Paper mill in Maine, US making sugars for biofuel from wood waste
The paper industry in Old Town, Maine, US has been stuck in gradual decline for some years now. However, one company - Old Town Fuel and Fiber (OTFF) - is said to be 'on the cusp' of a breakthrough for a new process to extract sugars from wood waste that can be used to make biofuels and bioplastics.
The technology would take the wood waste generated from the mill and break it down in stages until it becomes woody biomass cellulosic sugar. For the past few years, OTFF's biorefinery process manager, Darrell Waite, has been working on this pilot project to prove that the mill could house a biorefinery that would be economically viable.

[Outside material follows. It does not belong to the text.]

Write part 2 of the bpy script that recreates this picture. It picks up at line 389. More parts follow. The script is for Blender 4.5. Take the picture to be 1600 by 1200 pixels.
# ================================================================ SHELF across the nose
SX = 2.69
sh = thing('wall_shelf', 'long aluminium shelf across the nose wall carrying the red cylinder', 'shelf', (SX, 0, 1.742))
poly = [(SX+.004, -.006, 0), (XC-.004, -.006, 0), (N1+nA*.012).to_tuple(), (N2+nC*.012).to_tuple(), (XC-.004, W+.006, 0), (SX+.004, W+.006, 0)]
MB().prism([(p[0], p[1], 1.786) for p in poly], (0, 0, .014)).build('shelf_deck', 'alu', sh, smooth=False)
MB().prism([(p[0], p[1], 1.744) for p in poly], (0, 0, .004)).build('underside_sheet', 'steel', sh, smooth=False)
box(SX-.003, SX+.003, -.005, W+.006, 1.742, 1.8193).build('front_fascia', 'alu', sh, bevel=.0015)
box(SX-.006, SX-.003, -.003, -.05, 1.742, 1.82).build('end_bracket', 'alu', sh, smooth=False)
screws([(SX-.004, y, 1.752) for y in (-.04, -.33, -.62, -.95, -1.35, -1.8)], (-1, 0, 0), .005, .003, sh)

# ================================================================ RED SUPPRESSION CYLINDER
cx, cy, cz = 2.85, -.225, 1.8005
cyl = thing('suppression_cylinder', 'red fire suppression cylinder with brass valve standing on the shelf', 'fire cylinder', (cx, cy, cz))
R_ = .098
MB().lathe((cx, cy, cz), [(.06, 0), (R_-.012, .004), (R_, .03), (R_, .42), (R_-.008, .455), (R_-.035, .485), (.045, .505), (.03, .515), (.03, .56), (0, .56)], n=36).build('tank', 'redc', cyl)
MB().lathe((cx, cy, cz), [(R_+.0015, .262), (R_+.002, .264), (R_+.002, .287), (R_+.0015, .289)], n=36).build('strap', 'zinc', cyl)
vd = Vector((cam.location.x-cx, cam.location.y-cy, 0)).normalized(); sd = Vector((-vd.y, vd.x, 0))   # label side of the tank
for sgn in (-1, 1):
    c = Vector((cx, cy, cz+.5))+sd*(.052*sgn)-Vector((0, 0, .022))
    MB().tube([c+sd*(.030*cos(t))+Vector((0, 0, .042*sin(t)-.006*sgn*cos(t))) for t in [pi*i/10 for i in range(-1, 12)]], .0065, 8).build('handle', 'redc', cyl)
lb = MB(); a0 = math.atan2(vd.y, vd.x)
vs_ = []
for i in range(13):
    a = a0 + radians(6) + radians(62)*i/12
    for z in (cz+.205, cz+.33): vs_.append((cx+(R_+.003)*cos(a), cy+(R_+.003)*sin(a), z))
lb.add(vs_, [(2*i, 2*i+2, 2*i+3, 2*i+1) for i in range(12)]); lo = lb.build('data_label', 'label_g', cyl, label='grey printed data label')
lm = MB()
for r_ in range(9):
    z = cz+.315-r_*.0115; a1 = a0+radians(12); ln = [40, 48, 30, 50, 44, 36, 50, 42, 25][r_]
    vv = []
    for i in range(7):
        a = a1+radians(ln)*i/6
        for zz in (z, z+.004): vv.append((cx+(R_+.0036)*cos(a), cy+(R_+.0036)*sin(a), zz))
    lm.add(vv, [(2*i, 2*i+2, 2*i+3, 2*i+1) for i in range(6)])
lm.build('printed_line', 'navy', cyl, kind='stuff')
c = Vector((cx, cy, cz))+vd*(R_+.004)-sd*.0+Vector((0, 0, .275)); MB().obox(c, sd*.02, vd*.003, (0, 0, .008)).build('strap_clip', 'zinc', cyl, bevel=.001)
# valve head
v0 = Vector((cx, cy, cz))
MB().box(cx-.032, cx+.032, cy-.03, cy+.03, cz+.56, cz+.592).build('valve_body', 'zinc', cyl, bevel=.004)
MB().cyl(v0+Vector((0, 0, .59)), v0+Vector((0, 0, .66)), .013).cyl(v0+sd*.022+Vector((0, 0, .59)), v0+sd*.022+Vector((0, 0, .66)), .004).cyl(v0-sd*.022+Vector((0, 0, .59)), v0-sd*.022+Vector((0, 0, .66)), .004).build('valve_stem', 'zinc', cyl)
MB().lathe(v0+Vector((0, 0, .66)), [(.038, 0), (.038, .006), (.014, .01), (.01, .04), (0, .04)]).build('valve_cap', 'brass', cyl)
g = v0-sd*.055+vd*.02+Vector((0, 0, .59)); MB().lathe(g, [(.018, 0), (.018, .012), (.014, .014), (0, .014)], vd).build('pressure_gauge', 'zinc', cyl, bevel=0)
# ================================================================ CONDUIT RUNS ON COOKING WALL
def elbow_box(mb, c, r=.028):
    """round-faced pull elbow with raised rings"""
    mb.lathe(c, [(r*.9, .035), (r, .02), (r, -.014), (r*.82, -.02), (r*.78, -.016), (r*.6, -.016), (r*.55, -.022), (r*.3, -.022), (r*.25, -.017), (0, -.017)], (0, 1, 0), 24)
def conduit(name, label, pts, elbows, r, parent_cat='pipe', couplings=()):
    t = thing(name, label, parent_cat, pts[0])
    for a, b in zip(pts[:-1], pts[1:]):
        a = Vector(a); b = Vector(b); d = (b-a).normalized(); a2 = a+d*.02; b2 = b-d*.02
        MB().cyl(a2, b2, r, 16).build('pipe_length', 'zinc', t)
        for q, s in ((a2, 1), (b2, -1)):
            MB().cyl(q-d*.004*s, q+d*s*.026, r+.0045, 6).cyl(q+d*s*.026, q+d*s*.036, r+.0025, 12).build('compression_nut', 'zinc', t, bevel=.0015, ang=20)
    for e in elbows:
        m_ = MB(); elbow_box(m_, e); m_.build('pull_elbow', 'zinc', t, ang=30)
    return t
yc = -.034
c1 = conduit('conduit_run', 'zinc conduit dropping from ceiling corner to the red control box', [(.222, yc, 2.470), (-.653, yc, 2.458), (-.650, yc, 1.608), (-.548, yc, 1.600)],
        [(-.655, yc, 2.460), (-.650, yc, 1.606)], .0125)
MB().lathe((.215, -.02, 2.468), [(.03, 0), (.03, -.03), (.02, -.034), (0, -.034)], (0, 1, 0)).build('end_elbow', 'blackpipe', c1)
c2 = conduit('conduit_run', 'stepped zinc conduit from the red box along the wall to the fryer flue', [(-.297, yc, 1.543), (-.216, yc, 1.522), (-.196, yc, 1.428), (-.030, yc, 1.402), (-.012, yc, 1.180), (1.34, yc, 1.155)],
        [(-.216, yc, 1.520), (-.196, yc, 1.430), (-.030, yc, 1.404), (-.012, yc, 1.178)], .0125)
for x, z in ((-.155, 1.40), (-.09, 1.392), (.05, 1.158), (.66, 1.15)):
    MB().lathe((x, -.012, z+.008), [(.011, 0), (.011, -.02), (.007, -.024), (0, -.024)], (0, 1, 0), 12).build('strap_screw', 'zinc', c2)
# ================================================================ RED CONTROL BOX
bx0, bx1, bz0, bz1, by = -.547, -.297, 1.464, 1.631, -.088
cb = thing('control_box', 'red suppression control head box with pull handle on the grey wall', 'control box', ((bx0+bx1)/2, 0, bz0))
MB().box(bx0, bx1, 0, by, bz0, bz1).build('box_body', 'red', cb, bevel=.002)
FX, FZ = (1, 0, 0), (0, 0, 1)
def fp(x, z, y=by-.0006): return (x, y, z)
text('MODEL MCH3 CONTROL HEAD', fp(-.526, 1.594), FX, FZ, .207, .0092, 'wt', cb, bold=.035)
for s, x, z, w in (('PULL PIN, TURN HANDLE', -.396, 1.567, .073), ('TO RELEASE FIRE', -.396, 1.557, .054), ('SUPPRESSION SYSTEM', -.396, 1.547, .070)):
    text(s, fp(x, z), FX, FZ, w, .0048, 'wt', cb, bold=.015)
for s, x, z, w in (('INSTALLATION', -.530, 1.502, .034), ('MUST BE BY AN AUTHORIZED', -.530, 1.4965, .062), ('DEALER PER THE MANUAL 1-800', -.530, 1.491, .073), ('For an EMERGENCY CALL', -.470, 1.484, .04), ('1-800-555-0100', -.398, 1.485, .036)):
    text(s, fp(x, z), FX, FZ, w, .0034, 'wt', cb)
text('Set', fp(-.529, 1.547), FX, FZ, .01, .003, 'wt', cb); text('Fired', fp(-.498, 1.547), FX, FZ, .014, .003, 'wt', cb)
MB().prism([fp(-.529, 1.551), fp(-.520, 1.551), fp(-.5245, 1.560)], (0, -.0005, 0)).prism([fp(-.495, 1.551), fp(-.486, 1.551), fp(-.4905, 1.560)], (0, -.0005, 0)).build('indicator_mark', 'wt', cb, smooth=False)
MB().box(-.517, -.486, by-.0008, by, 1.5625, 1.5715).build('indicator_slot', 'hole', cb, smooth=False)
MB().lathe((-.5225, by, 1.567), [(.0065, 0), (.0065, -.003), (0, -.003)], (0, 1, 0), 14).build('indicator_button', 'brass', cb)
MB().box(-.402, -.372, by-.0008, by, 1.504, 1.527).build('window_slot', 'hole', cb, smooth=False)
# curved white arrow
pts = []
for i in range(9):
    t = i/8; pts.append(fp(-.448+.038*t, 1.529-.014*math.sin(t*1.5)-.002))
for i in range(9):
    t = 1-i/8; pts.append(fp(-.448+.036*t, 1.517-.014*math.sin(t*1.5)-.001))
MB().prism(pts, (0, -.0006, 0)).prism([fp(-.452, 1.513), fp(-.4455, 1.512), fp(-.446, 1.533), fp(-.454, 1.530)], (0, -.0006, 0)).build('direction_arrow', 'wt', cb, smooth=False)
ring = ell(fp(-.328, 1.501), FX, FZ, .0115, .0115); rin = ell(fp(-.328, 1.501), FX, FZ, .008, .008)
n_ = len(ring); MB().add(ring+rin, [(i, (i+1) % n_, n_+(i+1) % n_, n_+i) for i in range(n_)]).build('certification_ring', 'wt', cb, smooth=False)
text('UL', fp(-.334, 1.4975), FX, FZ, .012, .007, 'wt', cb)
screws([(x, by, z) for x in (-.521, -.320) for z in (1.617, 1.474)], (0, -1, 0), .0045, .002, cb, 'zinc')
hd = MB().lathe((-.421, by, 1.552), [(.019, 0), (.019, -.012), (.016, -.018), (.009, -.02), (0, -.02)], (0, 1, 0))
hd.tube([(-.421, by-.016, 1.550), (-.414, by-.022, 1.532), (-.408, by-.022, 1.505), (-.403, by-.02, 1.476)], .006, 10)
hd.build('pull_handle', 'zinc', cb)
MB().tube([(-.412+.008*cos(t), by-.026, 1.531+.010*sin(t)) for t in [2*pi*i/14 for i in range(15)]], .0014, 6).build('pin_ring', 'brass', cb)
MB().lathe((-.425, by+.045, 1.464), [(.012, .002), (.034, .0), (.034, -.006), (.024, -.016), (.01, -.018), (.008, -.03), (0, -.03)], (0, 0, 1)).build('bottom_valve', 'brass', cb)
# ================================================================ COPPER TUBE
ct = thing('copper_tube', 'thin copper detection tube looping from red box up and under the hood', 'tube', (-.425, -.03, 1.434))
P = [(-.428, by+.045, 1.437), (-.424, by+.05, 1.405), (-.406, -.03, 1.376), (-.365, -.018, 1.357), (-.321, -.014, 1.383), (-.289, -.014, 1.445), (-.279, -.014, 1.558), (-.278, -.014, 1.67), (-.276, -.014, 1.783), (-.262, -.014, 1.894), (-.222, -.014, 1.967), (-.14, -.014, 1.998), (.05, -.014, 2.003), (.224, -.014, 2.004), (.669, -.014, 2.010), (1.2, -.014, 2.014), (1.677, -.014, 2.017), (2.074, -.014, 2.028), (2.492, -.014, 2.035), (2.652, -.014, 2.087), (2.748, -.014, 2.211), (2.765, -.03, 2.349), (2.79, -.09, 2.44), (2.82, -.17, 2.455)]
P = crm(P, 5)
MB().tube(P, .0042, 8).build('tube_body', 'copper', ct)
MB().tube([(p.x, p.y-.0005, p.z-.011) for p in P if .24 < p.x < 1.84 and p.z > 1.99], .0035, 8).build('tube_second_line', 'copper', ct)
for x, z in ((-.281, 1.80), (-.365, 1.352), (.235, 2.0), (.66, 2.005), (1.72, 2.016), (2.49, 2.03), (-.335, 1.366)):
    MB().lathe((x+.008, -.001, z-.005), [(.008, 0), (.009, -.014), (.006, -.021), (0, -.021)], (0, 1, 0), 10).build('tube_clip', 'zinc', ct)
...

OTFF says it ready to move forward with the project after initial uncertainty, though there are still concerns being voiced by sceptics including the Energy Justice Network. A national group that supports grassroots activists fighting what it calls 'dirty energy and waste facilities', the EJN is also critical of biofuels and in particular biofuels made from wood waste.
'One of the concerns is the amount of logging that would have to take place to do this process they would have to increase logging,' explains Mike Ewall, the co-director of Energy Justice Network. He says there is not enough wood waste to allow production of a sufficient amount of biofuels to replace petroleum, citing a Department of Energy report showing that the Old Town Plant would only create about half a million gallons of fuel per year.
The Federal Government supports the development of the technology, though a spokesman said they must be 'realistic about the challenges' of the process, and the US Department of Energy has invested $30 million (€22 million) in grant money to OTFF to develop it. In Maine, the Governors Energy Office is said to be supportive too.
OTFF is hoping to get the go ahead from the US Department of Energy to start work on creating a full scale biorefinery in 2014.